_Work to be completed_
Repeat exactly the lines from the start through the line with "behind the camera", both ends included.
+++
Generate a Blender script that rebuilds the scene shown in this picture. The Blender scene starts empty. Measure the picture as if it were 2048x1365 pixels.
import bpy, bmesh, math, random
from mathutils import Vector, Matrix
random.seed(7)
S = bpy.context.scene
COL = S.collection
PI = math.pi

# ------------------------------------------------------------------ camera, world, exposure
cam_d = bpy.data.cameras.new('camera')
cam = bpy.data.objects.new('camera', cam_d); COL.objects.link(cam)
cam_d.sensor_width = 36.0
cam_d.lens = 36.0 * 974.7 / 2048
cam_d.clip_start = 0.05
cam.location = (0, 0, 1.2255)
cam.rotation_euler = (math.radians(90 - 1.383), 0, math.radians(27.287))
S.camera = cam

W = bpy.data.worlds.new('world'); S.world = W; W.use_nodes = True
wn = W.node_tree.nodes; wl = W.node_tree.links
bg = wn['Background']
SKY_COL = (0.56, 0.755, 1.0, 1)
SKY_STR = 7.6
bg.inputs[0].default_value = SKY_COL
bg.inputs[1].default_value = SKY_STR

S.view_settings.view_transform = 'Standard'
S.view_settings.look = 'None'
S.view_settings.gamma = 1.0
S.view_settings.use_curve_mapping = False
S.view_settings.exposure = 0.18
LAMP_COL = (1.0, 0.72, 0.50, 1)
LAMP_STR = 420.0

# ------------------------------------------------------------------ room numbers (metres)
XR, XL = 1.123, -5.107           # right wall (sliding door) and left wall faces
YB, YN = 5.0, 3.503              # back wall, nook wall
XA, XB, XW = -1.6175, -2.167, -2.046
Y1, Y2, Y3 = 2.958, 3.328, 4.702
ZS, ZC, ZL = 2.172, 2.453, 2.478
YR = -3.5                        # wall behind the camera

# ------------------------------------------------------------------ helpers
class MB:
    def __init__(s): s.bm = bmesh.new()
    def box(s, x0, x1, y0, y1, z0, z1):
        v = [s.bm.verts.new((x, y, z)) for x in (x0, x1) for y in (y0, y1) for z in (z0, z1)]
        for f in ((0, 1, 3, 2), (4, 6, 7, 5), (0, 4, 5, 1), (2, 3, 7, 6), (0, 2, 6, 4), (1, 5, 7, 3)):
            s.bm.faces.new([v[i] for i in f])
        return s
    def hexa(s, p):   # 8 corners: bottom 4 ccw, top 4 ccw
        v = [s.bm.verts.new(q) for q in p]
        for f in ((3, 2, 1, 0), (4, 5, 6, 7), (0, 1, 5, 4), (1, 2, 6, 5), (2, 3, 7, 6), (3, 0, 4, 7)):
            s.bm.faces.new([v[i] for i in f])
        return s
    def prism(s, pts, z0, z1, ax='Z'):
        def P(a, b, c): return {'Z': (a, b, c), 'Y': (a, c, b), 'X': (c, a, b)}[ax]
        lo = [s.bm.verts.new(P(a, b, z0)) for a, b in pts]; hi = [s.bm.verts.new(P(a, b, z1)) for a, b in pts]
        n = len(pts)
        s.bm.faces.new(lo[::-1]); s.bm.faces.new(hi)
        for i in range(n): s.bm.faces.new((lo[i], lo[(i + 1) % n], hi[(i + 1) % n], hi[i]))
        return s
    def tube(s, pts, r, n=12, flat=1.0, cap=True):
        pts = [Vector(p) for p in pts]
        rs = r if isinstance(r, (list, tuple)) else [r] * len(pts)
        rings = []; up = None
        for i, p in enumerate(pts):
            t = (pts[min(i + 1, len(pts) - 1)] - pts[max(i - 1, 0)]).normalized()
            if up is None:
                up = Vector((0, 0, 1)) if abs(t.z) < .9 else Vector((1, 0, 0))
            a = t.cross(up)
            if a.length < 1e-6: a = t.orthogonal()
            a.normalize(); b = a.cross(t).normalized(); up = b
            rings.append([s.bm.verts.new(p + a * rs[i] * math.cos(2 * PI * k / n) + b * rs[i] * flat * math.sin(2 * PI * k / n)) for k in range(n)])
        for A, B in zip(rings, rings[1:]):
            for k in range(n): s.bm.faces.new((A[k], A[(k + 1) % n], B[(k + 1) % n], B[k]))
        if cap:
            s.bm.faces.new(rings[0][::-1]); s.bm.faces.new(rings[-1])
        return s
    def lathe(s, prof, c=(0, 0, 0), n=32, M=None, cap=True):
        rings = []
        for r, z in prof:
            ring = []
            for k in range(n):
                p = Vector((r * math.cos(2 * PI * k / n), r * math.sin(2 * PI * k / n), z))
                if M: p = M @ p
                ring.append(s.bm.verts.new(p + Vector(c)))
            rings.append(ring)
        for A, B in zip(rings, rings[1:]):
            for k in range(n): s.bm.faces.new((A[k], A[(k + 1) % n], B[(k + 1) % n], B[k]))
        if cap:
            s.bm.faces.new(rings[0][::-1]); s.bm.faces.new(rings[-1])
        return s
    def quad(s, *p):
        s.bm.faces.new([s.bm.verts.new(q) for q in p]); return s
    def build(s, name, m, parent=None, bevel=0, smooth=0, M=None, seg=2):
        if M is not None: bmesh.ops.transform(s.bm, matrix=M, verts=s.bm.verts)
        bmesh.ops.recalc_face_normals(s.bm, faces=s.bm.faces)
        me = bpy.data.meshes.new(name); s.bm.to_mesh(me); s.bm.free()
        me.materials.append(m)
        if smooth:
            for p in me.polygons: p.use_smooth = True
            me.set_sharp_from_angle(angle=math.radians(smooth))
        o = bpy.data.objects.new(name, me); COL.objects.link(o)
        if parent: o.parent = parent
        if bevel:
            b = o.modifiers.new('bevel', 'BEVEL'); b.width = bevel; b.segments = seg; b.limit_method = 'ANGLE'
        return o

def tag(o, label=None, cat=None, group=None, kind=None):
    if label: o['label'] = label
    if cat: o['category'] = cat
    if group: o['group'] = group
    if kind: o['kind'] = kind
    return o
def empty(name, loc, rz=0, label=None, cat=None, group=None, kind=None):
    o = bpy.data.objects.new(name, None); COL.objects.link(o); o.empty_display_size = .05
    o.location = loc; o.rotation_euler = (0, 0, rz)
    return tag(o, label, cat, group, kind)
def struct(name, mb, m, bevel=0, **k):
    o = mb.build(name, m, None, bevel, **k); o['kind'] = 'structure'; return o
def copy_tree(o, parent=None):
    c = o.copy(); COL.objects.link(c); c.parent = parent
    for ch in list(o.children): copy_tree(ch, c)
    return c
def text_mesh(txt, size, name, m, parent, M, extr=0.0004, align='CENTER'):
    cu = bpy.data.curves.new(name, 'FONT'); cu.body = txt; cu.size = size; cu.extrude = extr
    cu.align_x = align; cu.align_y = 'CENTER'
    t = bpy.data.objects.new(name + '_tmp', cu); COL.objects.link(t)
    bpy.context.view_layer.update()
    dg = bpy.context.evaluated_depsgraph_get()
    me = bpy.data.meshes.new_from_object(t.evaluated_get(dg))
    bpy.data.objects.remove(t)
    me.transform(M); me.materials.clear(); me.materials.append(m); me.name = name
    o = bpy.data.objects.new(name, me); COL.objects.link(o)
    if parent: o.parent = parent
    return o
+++
_Reply_
Generate a Blender script that rebuilds the scene shown in this picture. The Blender scene starts empty. Measure the picture as if it were 2048x1365 pixels.
import bpy, bmesh, math, random
from mathutils import Vector, Matrix
random.seed(7)
S = bpy.context.scene
COL = S.collection
PI = math.pi

# ------------------------------------------------------------------ camera, world, exposure
cam_d = bpy.data.cameras.new('camera')
cam = bpy.data.objects.new('camera', cam_d); COL.objects.link(cam)
cam_d.sensor_width = 36.0
cam_d.lens = 36.0 * 974.7 / 2048
cam_d.clip_start = 0.05
cam.location = (0, 0, 1.2255)
cam.rotation_euler = (math.radians(90 - 1.383), 0, math.radians(27.287))
S.camera = cam

W = bpy.data.worlds.new('world'); S.world = W; W.use_nodes = True
wn = W.node_tree.nodes; wl = W.node_tree.links
bg = wn['Background']
SKY_COL = (0.56, 0.755, 1.0, 1)
SKY_STR = 7.6
bg.inputs[0].default_value = SKY_COL
bg.inputs[1].default_value = SKY_STR

S.view_settings.view_transform = 'Standard'
S.view_settings.look = 'None'
S.view_settings.gamma = 1.0
S.view_settings.use_curve_mapping = False
S.view_settings.exposure = 0.18
LAMP_COL = (1.0, 0.72, 0.50, 1)
LAMP_STR = 420.0

# ------------------------------------------------------------------ room numbers (metres)
XR, XL = 1.123, -5.107           # right wall (sliding door) and left wall faces
YB, YN = 5.0, 3.503              # back wall, nook wall
XA, XB, XW = -1.6175, -2.167, -2.046
Y1, Y2, Y3 = 2.958, 3.328, 4.702
ZS, ZC, ZL = 2.172, 2.453, 2.478
YR = -3.5                        # wall behind the camera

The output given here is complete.